Anthony Sarmiento is Executive Director of Senior
Service America Inc. in Silver Spring, Maryland, a national nonprofit organization that
operates programs for older workers. He is currently on leave from the AFL-CIO, where he
held several positions in the Education and Organizing Departments, including director of
Union Summer, the AFL-CIO's summer internship program in union organizing. His prior work
includes positions with local government and community based organizations in the
District of Columbia. He graduated from American University with a B.A. in American Studies.

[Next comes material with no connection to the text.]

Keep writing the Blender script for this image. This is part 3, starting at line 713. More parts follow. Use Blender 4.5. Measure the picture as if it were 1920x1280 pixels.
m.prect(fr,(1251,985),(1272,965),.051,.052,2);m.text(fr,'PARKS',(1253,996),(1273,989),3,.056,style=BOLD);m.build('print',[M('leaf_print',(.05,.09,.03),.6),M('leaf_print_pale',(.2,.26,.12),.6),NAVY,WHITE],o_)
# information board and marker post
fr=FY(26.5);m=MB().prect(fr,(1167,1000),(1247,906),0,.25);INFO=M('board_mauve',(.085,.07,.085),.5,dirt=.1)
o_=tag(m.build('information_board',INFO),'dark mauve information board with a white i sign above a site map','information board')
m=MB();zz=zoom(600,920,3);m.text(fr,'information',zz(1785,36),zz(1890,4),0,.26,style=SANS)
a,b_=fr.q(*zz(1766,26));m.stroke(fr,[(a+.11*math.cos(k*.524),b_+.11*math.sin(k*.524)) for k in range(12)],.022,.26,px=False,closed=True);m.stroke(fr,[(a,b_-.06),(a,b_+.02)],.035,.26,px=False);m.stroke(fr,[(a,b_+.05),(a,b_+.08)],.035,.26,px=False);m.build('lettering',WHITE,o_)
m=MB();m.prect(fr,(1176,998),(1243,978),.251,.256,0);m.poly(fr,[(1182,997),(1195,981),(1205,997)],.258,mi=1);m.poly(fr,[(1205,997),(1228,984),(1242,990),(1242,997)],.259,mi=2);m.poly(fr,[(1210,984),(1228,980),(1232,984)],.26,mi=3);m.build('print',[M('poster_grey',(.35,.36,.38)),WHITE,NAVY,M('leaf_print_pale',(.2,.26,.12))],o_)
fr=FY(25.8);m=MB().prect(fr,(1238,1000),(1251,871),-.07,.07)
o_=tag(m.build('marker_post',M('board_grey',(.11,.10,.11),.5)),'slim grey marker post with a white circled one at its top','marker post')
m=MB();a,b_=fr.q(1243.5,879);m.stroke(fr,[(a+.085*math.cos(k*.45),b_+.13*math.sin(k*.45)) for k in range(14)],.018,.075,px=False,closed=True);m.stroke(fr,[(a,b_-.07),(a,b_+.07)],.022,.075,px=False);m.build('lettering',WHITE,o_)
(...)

Theodore M. Shaw is Associate Director-Counsel at the
NAACP Legal Defense & Educational Fund in NYC and previously was Western
Regional Counsel in the Fund's Los Angeles office. He formerly was on the
faculty of the Univ. of Michigan Law School, where he taught civil rights,
constitutional law and civil procedure, and served in the Civil Rights Division
of the US Dept. of Justice. His undergraduate degree is from Wesleyan, and his
law degree is from Columbia.
Catherine Tactaquin is National Director of the National
Network for Immigrant & Refugee Rights in Oakland, CA, an alliance of
national and local organizations advocating policies and programs to improve
civil and human rights for immigrants. She was a national coordinator of the
Union of Democratic Filipinos and recipient of a Charles Bannerman Memorial
Fellowship. She attended UC-Berkeley and UC-Santa Cruz and has taught at San
Francisco State Univ. and the Univ. of Hawaii. www.nnirr.org
William L. Taylor is an attorney practicing in
Washington, DC, who specializes in representing minority and low-income children
in litigation seeking equal educational opportunity, work that has achieved
major school integration victories in Wilmington, Indianapolis, Ft. Wayne,
Cincinnati and St. Louis. He is Vice-Chair of the Leadership Conference on Civil
Rights and of the Citizens Commission on Civil Rights. He is a graduate of
Brooklyn College and Yale Law School. He began his legal career as a Staff
Attorney with the NAACP Legal Defense & Educational Fund and in the 1960s
served as General Counsel and later Staff Director of the US Civil Rights
Commission. He founded and for 16 years directed the Center for National Policy
Review, a civil rights and advocacy organization housed at Catholic Univ., where
he taught civil rights law. His memoir, "The Passion of My Times," was published
by Carroll and Graf in 2004.
Camille Wood is Senior Staff at the National Legal Aid and Defender Association. She previously worked with the Center for Law & Social Policy as Co-Director of its Project for the Future of Equal Justice. In 2002, she helped form the Mississippi Center for Social Justice, a collaborative racial and economic justice law firm that practices community problem-solving approaches. Ms. Wood has also served as Executive Director of the Southern Africa Legal Service & Legal Education Project. A graduate of Harvard/Radcliffe Colleges and the Harvard Law School, she clerked for Sixth Circuit Judge Damon Keith.